Furthermore, by playing the emo-card and over-dramatising rather than over-exposing (which cannot be possible in a missing child/person case: any exposure is good), the media, apart from their own dubious goals, are not necessarily helping. It makes people more prone to judge by their emotions - and though in and of itself this may be a good thing, it makes negative emotions stronger as well, resulting in people yelling for death penalties, castrations or whatever medieval shit. All in all, it creates an atmosphere of much agitation and little actual progress.

And it perpetuates the image of an unsafe, evil society, since people attribute higher probability rates to described rather than experienced events.

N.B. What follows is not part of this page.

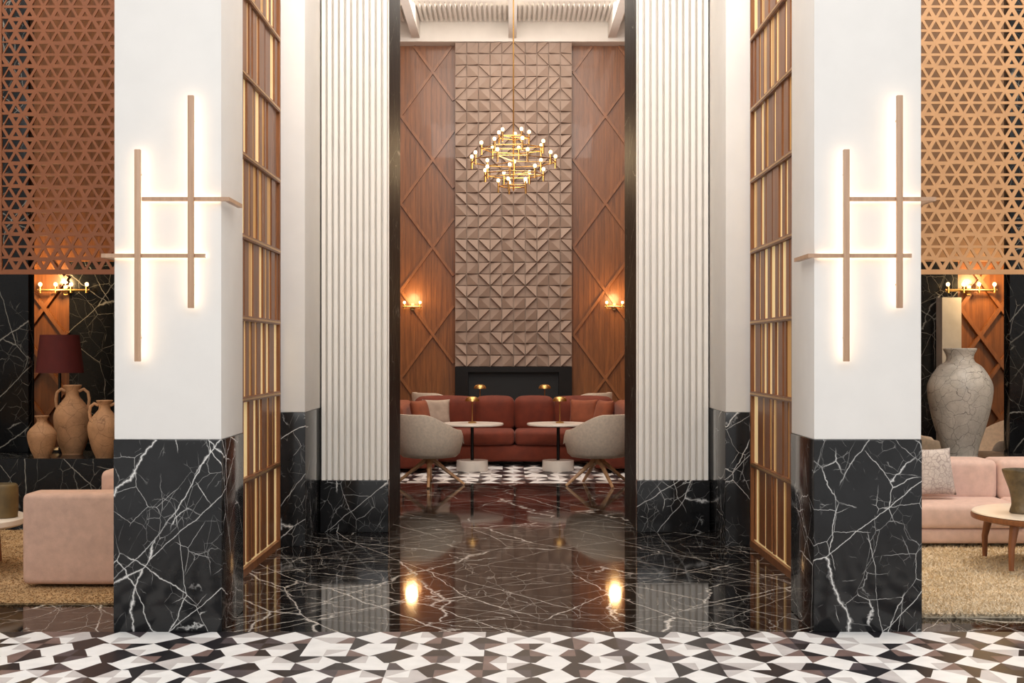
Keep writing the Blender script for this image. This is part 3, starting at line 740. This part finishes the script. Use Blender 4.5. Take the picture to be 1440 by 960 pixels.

Especially if these events are negative and if they get huge coverage. True, what if it's *your* kid? Well -and this is the point- it *isn't* your kid. Huge amounts of kids do not disappear. The problem is that, where in a disappearence case maximum exposure is necessary, this same over-coverage and emo-journalism is also deployed in cases where nothing can help - a killing of a kid or such... Combined with this is the increasing attitude of people to say at every dramatic over-covered event "there's a lesson to be learned from this". Well no there isn't - shit happens. And this is something that people should learn to live with or otherwise try to amend right here right now. And then I do not mean the parents of a missing child. But everyone else feeling a crushing pain for the "injustice in this cruel world" - no, please. First of all, this is an isolated event; second, for people worrying about the "condition humaine": stop whining and if you really feel bad about it *do* something. The risk of all these people getting all emotional is that it is shortlived and does not result in deeds, meaning that most of them will just go home and hurt the ones they love as if nothing happened.

I'm not advocating lack of empathy here. On the contrary, I'm advocating *true* empathy, which is the acknowledgement of another person's pain without having to resort to imagining what it would feel like when it happened to you. Because that, in the end, is not empathy. I mean, this would mean that I, still without kids, would be unable to imagine the pain of a parent losing their kid? Sounds pretty daft. I'm sorry if this seems overly rational, but people should learn, very consciously and explicitly so, not to hurt others. Emotional upheaval will get them nowhere.

arf & meow

ps: plus obviously also my earlier point that this way people are led to feel that any "innocent" life is worth more than a "non-innocent" life, while they should finally fucking learn to respect life in any form.